Basant Kumar Mohanty   |   New Delhi   |   Published 13.10.18, 09:20 PM

Rani, 35, screamed on Saturday as she watched a display of advanced equipment for cleaning sewer lines and sewage tanks.

“My husband would not have died had these been available a month ago,” the mother of three said, holding her two-and-a-half-year-old daughter Suman tight in her arms.

Rani, whose husband Anil died on September 14 while cleaning a sewer tank in Dabri, Delhi, was at the India Sanitation Forum, an exhibition held by the Safai Karamchari Andolan, an organisation fighting for the eradication of manual scavenging.

On display were a robotic scavenger — an automaton capable of going down a manhole to do the job of a manual scavenger — sewer croc, gas monitor and a sludge-clearing machine called Sepoy.

Rani is yet to receive any government assistance since the death of Anil, 40, although the Supreme Court had ruled in 2014 that the government must pay Rs 10 lakh to the family of any manual scavenger who dies on the job.

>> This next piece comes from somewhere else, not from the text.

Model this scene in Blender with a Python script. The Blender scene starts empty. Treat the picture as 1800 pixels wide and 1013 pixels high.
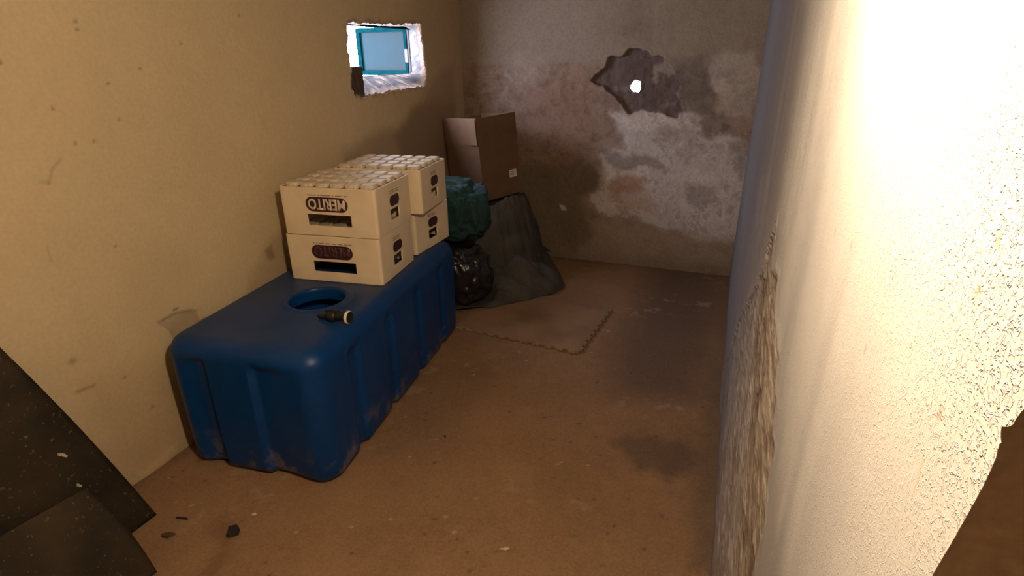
import bpy, bmesh, math, random
import numpy as np
from mathutils import Vector, Matrix, Euler

# ---------------------------------------------------------------- camera
S = bpy.context.scene
COL = S.collection
IW, IH, F = 1800, 1013, 980.0
CAM = np.array([0.0, 0.0, 1.32])
_p, _y, _r = math.radians(22.6), math.radians(21.0), math.radians(-0.6)
_fw = np.array([-math.sin(_y)*math.cos(_p), math.cos(_y)*math.cos(_p), -math.sin(_p)])
_rt = np.array([math.cos(_y), math.sin(_y), 0.0])
_up = np.cross(_rt, _fw)
RT = _rt*math.cos(_r) + _up*math.sin(_r)
UP = -_rt*math.sin(_r) + _up*math.cos(_r)
cd = bpy.data.cameras.new('camera')
cd.sensor_width = 36.0
cd.lens = F/IW*36.0
cd.clip_start = 0.01
cam = bpy.data.objects.new('camera', cd)
COL.objects.link(cam)
M4 = Matrix.Identity(4)
for i in range(3):
    M4[i][0], M4[i][1], M4[i][2], M4[i][3] = RT[i], UP[i], -_fw[i], CAM[i]
cam.matrix_world = M4
S.camera = cam

# ---------------------------------------------------------------- world, lamp, exposure
w = bpy.data.worlds.new('overcast_sky')
S.world = w
w.use_nodes = True
bg = w.node_tree.nodes['Background']
bg.inputs[0].default_value = (0.76, 0.78, 1.0, 1)
bg.inputs[1].default_value = 28.0
LAMP_POS = (-0.07, 0.40, 1.54)
LAMP_COL = (1.0, 0.79, 0.54)
LAMP_POWER = 49.0
S.view_settings.view_transform = 'Standard'
S.view_settings.look = 'None'
S.view_settings.gamma = 1.0
S.view_settings.use_curve_mapping = False
S.view_settings.exposure = 0.0

# daylight portal in the window opening (helps sampling only)
pl = bpy.data.lights.new('window_portal', 'AREA')
pl.shape = 'RECTANGLE'; pl.size = 0.75; pl.size_y = 0.40
pl.cycles.is_portal = True
po = bpy.data.objects.new('window_portal', pl)
COL.objects.link(po)
po.location = (-1.93, 2.80, 1.33)
po.rotation_euler = (math.radians(90), 0, math.radians(-90))

# ---------------------------------------------------------------- helpers
def ray(px, py):
    return RT*((px-IW/2)/F) - UP*((py-IH/2)/F) + _fw
def onx(px, py, x):
    d = ray(px, py); return CAM + d*((x-CAM[0])/d[0])
def ony(px, py, y):
    d = ray(px, py); return CAM + d*((y-CAM[1])/d[1])
def onz(px, py, z=0.0):
    d = ray(px, py); return CAM + d*((z-CAM[2])/d[2])

def lin(r, g, b):
    return tuple((c/255/12.92 if c/255 <= 0.04045 else ((c/255+0.055)/1.055)**2.4) for c in (r, g, b))

def sstep(a, b, x):
    t = np.clip((x-a)/(b-a), 0, 1); return t*t*(3-2*t)

def vnoise(x, y, seed=0):
    xi = np.floor(x).astype(np.int64); yi = np.floor(y).astype(np.int64)
    fx = x-xi; fy = y-yi
    fx = fx*fx*(3-2*fx); fy = fy*fy*(3-2*fy)
    def h(a, b):
        n = (a*374761393 + b*668265263 + seed*974634777) & 0xFFFFFFFF
        n = ((n ^ (n >> 13))*1274126177) & 0xFFFFFFFF
        n = n ^ (n >> 16)
        return (n & 0xFFFF)/65535.0
    return (h(xi, yi)*(1-fx)+h(xi+1, yi)*fx)*(1-fy) + (h(xi, yi+1)*(1-fx)+h(xi+1, yi+1)*fx)*fy

def fbm(x, y, f, octv=4, seed=0, gain=0.5):
    a, s, t = 1.0, 0.0, 0.0
    for o in range(octv):
        s = s + a*vnoise(x*f + 17.3*o, y*f - 9.1*o, seed+o)
        t += a; a *= gain; f *= 2.03
    return s/t

def poly_sd(px, py, poly):
    """signed distance to polygon, negative inside"""
    P = np.asarray(poly, float); n = len(P)
    d = np.full(px.shape, 1e9); ins = np.zeros(px.shape, bool)
    for i in range(n):
        a = P[i]; b = P[(i+1) % n]
        e = b-a; wx = px-a[0]; wy = py-a[1]
        t = np.clip((wx*e[0]+wy*e[1])/(e@e+1e-12), 0, 1)
        d = np.minimum(d, np.hypot(wx-e[0]*t, wy-e[1]*t))
        c = ((a[1] > py) != (b[1] > py)) & (px < (b[0]-a[0])*(py-a[1])/((b[1]-a[1])+1e-12)+a[0])
        ins ^= c
    return np.where(ins, -d, d)

def mix(c, col, m):
    return c*(1-m[..., None]) + np.asarray(col)[None, None, :]*m[..., None]

def tag(o, label=None, cat=None, group=None, kind=None):
    if label: o['label'] = label
    if cat: o['category'] = cat
    if group: o['group'] = group
    if kind: o['kind'] = kind
    return o

def mesh_obj(name, verts, faces, mat=None, parent=None, smooth=True, colors=None):
    me = bpy.data.meshes.new(name)
    verts = np.asarray(verts, np.float32).reshape(-1, 3)
    if isinstance(faces, np.ndarray) and faces.ndim == 2:
        nf, k = faces.shape
        me.vertices.add(len(verts)); me.vertices.foreach_set('co', verts.ravel())
        me.loops.add(nf*k); me.loops.foreach_set('vertex_index', faces.astype(np.int32).ravel())
        me.polygons.add(nf)
        me.polygons.foreach_set('loop_start', np.arange(0, nf*k, k, dtype=np.int32))
        me.update(calc_edges=True)
        me.validate()
    else:
        me.from_pydata([tuple(map(float, v)) for v in verts], [], faces)
        me.update()
    if smooth:
        me.polygons.foreach_set('use_smooth', np.ones(len(me.polygons), bool))
    if colors is not None:
        a = me.color_attributes.new('paint', 'FLOAT_COLOR', 'POINT')
        cc = np.ones((len(verts), 4), np.float32); cc[:, :3] = np.asarray(colors).reshape(-1, 3)
        a.data.foreach_set('color', cc.ravel())
    if mat: me.materials.append(mat)
    o = bpy.data.objects.new(name, me)
    COL.objects.link(o)
    if parent: o.parent = parent
    return o

def grid_faces(nu, nv, keep=None, flip=False):
    i = np.arange(nu-1)[:, None]*nv + np.arange(nv-1)[None, :]
    f = np.stack([i, i+nv, i+nv+1, i+1], -1)
    if flip: f = f[..., ::-1]
    if keep is not None: f = f[keep]
    return f.reshape(-1, 4)

def grid_obj(name, P, mat, colors=None, keepv=None, flip=False, parent=None, smooth=True):
    nu, nv = P.shape[:2]
    k = None
    if keepv is not None:
        k = keepv[:-1, :-1] & keepv[1:, :-1] & keepv[:-1, 1:] & keepv[1:, 1:]
    fc = grid_faces(nu, nv, k, flip)
    V = P.reshape(-1, 3)
    C = None if colors is None else colors.reshape(-1, 3)
    if keepv is not None:
        used = np.zeros(len(V), bool); used[fc.ravel()] = True
        idx = np.cumsum(used)-1
        fc = idx[fc]; V = V[used]; C = None if C is None else C[used]
    return mesh_obj(name, V, fc, mat, parent, smooth, C)

def empty(name, loc=(0, 0, 0), rot=(0, 0, 0)):
    o = bpy.data.objects.new(name, None); COL.objects.link(o)
    o.empty_display_size = 0.05
    o.location = loc; o.rotation_euler = rot
    return o

def bm_obj(name, bm, mat, parent=None, smooth=False):
    me = bpy.data.meshes.new(name); bm.normal_update(); bm.to_mesh(me); bm.free()
    if smooth: me.polygons.foreach_set('use_smooth', np.ones(len(me.polygons), bool))
    if mat: me.materials.append(mat)
    o = bpy.data.objects.new(name, me); COL.objects.link(o)
    if parent: o.parent = parent
    return o

def bm_box(bm, lo, hi, bevel=0.0):
    r = bmesh.ops.create_cube(bm, size=1.0)
    lo = Vector(lo); hi = Vector(hi)
    for v in r['verts']:
        v.co = Vector((lo[i]+(v.co[i]+0.5)*(hi[i]-lo[i]) for i in range(3)))
    if bevel:
        ed = list({e for v in r['verts'] for e in v.link_edges})
        bmesh.ops.bevel(bm, geom=ed, offset=bevel, segments=2, affect='EDGES', profile=0.5)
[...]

Barely a week before Anil’s death, Rani had lost her youngest — a four-month-old baby — to fever. She is now struggling to sustain herself and her three surviving children. Son Gourav studies in Class III at a local school while seven-year-old Laxmi goes to an anganwadi centre.

“I work as a domestic help but earn too little,” she said.

Ordinary people have helped where the government hasn’t – pitching in with Rs 2 lakh in donations for Rani, collected by civil society groups.

Andolan national convener Bezwada Wilson said the organisation had submitted a memorandum demanding immediate compensation and a job for Rani.

Teams of veteran and budding engineers displayed the equipment at Saturday’s event.

The sewer croc can enter sewer lines to clear any blockages. It costs between Rs 1.8 lakh and Rs 2.3 lakh depending on size. The gas monitor helps detect any harmful gas inside sewage tanks, said Balakrishnan K., member of a group of retired engineers from Hindustan Aeronautics Ltd who have developed the croc and the monitor.

A group of young engineers from Kerala developed the robotic scavenger to try and prevent the deaths of manual scavengers, said Nikhil K.P., a member of the group. Eleven people died in Delhi and Chhattisgarh last month cleaning sewers.

A group of students from IIT Madras designed the Sepoy, a product prototype that can clean the sludge from septic tanks. The final product will be developed in a year, said Ajay Raj, one of the students.

“We want the state governments to adopt these technologically advanced products and engage women to operate them. The Telangana government has agreed,” Wilson said.

He highlighted how Parliament had banned manual scavenging in 1993 and passed a law in 2013 prescribing up to a year’s jail and/or a fine of Rs 50,000 for anyone who hires manual scavengers. No one has been convicted under this law.

Cleaners hired by state governments and civic bodies and given safety equipment like gas masks don’t come under the definition of manual scavenger.

Most of the deaths occur during unprotected scavenging jobs inside septic tanks at private residences.The Supreme Court judgment had directed governments to identify manual scavengers and rehabilitate them with alternative jobs after imparting skills training.

A survey by the National Safai Karamcharis Finance and Development Corporation this year found 20,000 manual scavengers in the country.